Les réseaux de passeurs - un business lucratif (trois à six milliards d’euros en 2015 selon Frontex) - se confondent avec ceux des trafics illicites vers le continent européen. Les pays du Sahel deviennent des pays de transit : Agadès (Niger) est devenu un important hub de migration.
L’offre reflète une demande : les Africains sont de plus en plus nombreux à disposer des fonds nécessaires pour entreprendre le voyage hors du continent. C’est d’ailleurs pour cela que le mantra de "l’aide au développement" comme solution au problème de l’émigration n’est pas une réponse adéquate à court terme : dès lors qu’il conduit à un accroissement du revenu par habitant, il favorise plus qu’il ne décourage l’émigration dans un pays lointain. La moitié des Africains émigrant hors du continent dispose d’ailleurs d’un emploi. Ce n’est qu’à long terme, lorsqu’un pays atteint un certain niveau de revenu par habitant (de l’ordre de 6 000 à 8 000 dollars par an), que la courbe s’inverse. Sans compter que la relation de causalité existe aussi dans l’autre sens : l’émigration peut contribuer au développement via les transferts de fonds vers les pays d’origine. Emmanuel Macron n’est donc guère inspiré lorsqu’il fait de l’émigration "un signal d’échec de nos politiques d’aide publique au développement".

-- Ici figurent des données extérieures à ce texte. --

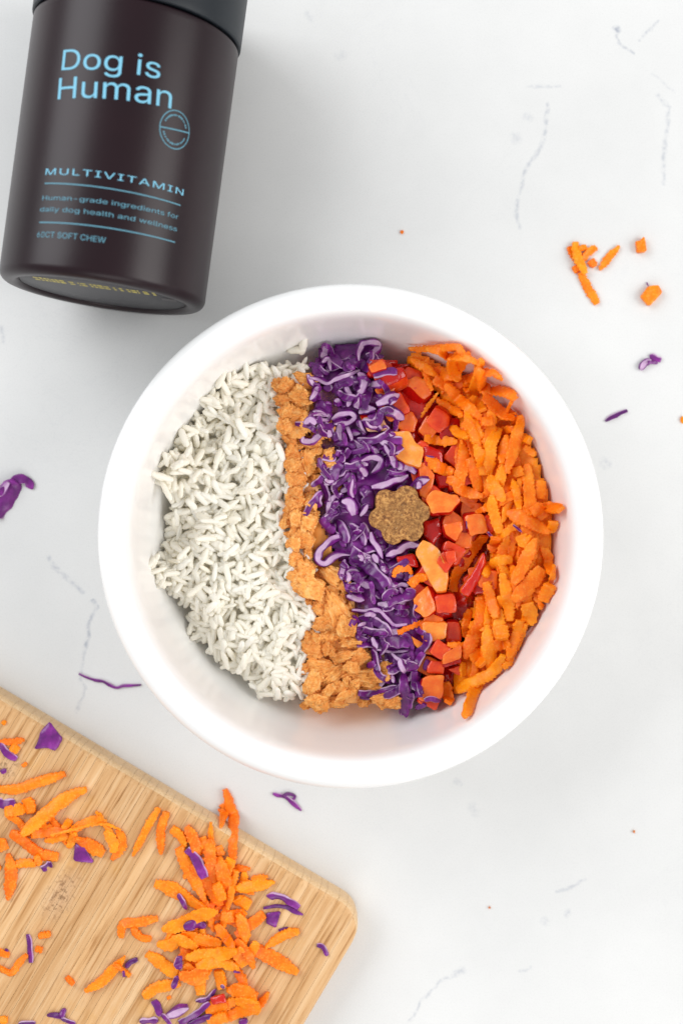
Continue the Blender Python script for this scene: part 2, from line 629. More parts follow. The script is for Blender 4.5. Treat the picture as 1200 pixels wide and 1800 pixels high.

Or, ce flux est amené à grossir car le dividende (ou "bonus") démographique n’existe quasiment pas en Afrique subsaharienne. Cette notion reflète l’avantage potentiel dont dispose une population jeune et en croissance, dès lors que les infrastructures politiques et économiques le permettent. Mais la baisse de la fécondité est trop lente, et les perspectives de croissance de l’emploi trop modestes, pour qu’il se manifeste sur l’ensemble du continent. Le dividende ne contribuerait ainsi qu’à hauteur de 10 à 15 % de la croissance du PIB africain d’ici 2030. Il est peu probable que la croissance économique suffira à absorber les cohortes de jeunes en âge de travailler qui vont se présenter sur le marché. On a estimé qu’il faudrait créer 20 à 30 millions d’emplois nouveaux d’ici 2030 pour accompagner la croissance démographique du continent - un objectif qui semble hors de portée. À l’horizon 2040, le déficit d’emplois serait de l’ordre de 50 millions.
Et c’est naturellement sans compter l’impact des conflits internes et de la répression, sur un continent dont le développement démocratique est encore insuffisant.
Les chiffres délirants de La Ruée vers l’Europe
Faut-il alors craindre une véritable "ruée vers l’Europe" dans les décennies qui viennent ? L’ouvrage éponyme de Stephen Smith (2018) a eu un large retentissement - et le mérite de porter ainsi ce sujet sur la place publique. Il sert de référence dans le débat public français.
L’ouvrage suggère que les conditions sont désormais réunies sur le continent pour un accroissement significatif des flux du Sud au Nord : "l’Afrique émergente est sur le point de subir cet effet d’échelle : hier dépourvues des moyens pour émigrer, ses masses sur le seuil de la prospérité se mettent aujourd’hui en route vers le ‘paradis’ européen" (p. 149).
Ce raisonnement, on l’a vu, est juste. Là où le bât blesse, c’est que Smith entrevoit l’émigration africaine comme un phénomène qui sera comparable à celle des Européens par le passé, et surtout à celle des Mexicains au 20ème siècle, avec une même ampleur.
De telles analogies sont dénuées de sens. Comment imaginer que l’Europe soit pour l’Afrique ce que furent l’Amérique du Nord et l’Océanie pour elle-même ? Ces vastes territoires étaient ouverts à l’immigration (l’opposition des populations indigènes mise à part) et les flux concernés étaient relativement peu importants. Non seulement la Méditerranée n’est pas le Rio Grande mais surtout, si l’Europe a un "Mexique", ce n’est pas tant l’Afrique subsaharienne que le Maghreb. Prendre l’exemple nord-américain suppose en outre que l’Afrique "rattraperait la moitié de l’échelle de développement" dans les années qui viennent. Oui, l’Afrique va continuer à se développer - mais certainement pas aussi rapidement.